• RECORDS FOR THIS EXERCISE
START
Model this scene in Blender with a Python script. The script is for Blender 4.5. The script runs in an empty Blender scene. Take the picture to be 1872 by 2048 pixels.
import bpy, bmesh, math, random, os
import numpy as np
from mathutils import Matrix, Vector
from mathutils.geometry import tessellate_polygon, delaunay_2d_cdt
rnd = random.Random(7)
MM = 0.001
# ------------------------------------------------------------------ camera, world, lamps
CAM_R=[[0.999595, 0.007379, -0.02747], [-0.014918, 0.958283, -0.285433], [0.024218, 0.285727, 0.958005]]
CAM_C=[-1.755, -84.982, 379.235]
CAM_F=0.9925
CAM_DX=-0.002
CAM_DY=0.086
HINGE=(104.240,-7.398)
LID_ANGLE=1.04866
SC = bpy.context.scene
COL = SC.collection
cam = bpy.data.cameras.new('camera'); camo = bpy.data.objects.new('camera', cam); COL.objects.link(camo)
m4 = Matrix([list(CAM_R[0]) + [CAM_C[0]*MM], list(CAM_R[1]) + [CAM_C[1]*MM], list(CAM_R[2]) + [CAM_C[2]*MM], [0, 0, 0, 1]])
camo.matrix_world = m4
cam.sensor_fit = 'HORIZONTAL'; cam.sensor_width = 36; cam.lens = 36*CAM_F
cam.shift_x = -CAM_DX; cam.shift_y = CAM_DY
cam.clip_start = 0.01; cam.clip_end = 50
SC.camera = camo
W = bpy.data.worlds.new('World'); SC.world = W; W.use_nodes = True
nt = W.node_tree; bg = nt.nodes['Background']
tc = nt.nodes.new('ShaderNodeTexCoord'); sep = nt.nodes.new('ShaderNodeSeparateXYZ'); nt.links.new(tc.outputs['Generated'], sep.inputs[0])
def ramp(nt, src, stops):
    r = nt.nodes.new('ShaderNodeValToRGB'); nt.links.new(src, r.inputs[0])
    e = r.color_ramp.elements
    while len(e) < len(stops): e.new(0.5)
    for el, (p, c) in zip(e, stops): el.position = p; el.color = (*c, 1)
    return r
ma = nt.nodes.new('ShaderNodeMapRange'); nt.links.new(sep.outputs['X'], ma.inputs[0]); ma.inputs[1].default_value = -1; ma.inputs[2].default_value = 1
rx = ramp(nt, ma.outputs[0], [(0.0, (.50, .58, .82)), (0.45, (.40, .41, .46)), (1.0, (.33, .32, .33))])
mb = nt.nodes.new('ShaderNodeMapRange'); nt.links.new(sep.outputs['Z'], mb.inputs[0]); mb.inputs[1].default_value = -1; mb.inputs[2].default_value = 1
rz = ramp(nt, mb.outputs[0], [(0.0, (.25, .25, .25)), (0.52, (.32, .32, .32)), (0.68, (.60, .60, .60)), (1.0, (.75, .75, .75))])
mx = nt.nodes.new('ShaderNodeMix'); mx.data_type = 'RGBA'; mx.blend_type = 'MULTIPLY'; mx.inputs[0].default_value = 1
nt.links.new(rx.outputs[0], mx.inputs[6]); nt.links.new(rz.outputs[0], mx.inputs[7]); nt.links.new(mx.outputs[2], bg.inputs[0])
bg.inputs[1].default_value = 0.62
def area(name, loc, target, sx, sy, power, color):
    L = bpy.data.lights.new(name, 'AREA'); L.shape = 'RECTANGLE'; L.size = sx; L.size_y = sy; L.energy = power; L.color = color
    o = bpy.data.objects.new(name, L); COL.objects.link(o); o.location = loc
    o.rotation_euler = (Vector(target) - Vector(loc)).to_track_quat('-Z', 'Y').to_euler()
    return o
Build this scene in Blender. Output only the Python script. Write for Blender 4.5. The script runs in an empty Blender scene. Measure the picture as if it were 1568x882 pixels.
END
• PROBLEM
Set down all of the entries exactly, please.

• RESPONSE BELOW
Model this scene in Blender with a Python script. The script is for Blender 4.5. The script runs in an empty Blender scene. Take the picture to be 1872 by 2048 pixels.
import bpy, bmesh, math, random, os
import numpy as np
from mathutils import Matrix, Vector
from mathutils.geometry import tessellate_polygon, delaunay_2d_cdt
rnd = random.Random(7)
MM = 0.001
# ------------------------------------------------------------------ camera, world, lamps
CAM_R=[[0.999595, 0.007379, -0.02747], [-0.014918, 0.958283, -0.285433], [0.024218, 0.285727, 0.958005]]
CAM_C=[-1.755, -84.982, 379.235]
CAM_F=0.9925
CAM_DX=-0.002
CAM_DY=0.086
HINGE=(104.240,-7.398)
LID_ANGLE=1.04866
SC = bpy.context.scene
COL = SC.collection
cam = bpy.data.cameras.new('camera'); camo = bpy.data.objects.new('camera', cam); COL.objects.link(camo)
m4 = Matrix([list(CAM_R[0]) + [CAM_C[0]*MM], list(CAM_R[1]) + [CAM_C[1]*MM], list(CAM_R[2]) + [CAM_C[2]*MM], [0, 0, 0, 1]])
camo.matrix_world = m4
cam.sensor_fit = 'HORIZONTAL'; cam.sensor_width = 36; cam.lens = 36*CAM_F
cam.shift_x = -CAM_DX; cam.shift_y = CAM_DY
cam.clip_start = 0.01; cam.clip_end = 50
SC.camera = camo
W = bpy.data.worlds.new('World'); SC.world = W; W.use_nodes = True
nt = W.node_tree; bg = nt.nodes['Background']
tc = nt.nodes.new('ShaderNodeTexCoord'); sep = nt.nodes.new('ShaderNodeSeparateXYZ'); nt.links.new(tc.outputs['Generated'], sep.inputs[0])
def ramp(nt, src, stops):
    r = nt.nodes.new('ShaderNodeValToRGB'); nt.links.new(src, r.inputs[0])
    e = r.color_ramp.elements
    while len(e) < len(stops): e.new(0.5)
    for el, (p, c) in zip(e, stops): el.position = p; el.color = (*c, 1)
    return r
ma = nt.nodes.new('ShaderNodeMapRange'); nt.links.new(sep.outputs['X'], ma.inputs[0]); ma.inputs[1].default_value = -1; ma.inputs[2].default_value = 1
rx = ramp(nt, ma.outputs[0], [(0.0, (.50, .58, .82)), (0.45, (.40, .41, .46)), (1.0, (.33, .32, .33))])
mb = nt.nodes.new('ShaderNodeMapRange'); nt.links.new(sep.outputs['Z'], mb.inputs[0]); mb.inputs[1].default_value = -1; mb.inputs[2].default_value = 1
rz = ramp(nt, mb.outputs[0], [(0.0, (.25, .25, .25)), (0.52, (.32, .32, .32)), (0.68, (.60, .60, .60)), (1.0, (.75, .75, .75))])
mx = nt.nodes.new('ShaderNodeMix'); mx.data_type = 'RGBA'; mx.blend_type = 'MULTIPLY'; mx.inputs[0].default_value = 1
nt.links.new(rx.outputs[0], mx.inputs[6]); nt.links.new(rz.outputs[0], mx.inputs[7]); nt.links.new(mx.outputs[2], bg.inputs[0])
bg.inputs[1].default_value = 0.62
def area(name, loc, target, sx, sy, power, color):
    L = bpy.data.lights.new(name, 'AREA'); L.shape = 'RECTANGLE'; L.size = sx; L.size_y = sy; L.energy = power; L.color = color
    o = bpy.data.objects.new(name, L); COL.objects.link(o); o.location = loc
    o.rotation_euler = (Vector(target) - Vector(loc)).to_track_quat('-Z', 'Y').to_euler()
    return o
Build this scene in Blender. Output only the Python script. Write for Blender 4.5. The script runs in an empty Blender scene. Measure the picture as if it were 1568x882 pixels.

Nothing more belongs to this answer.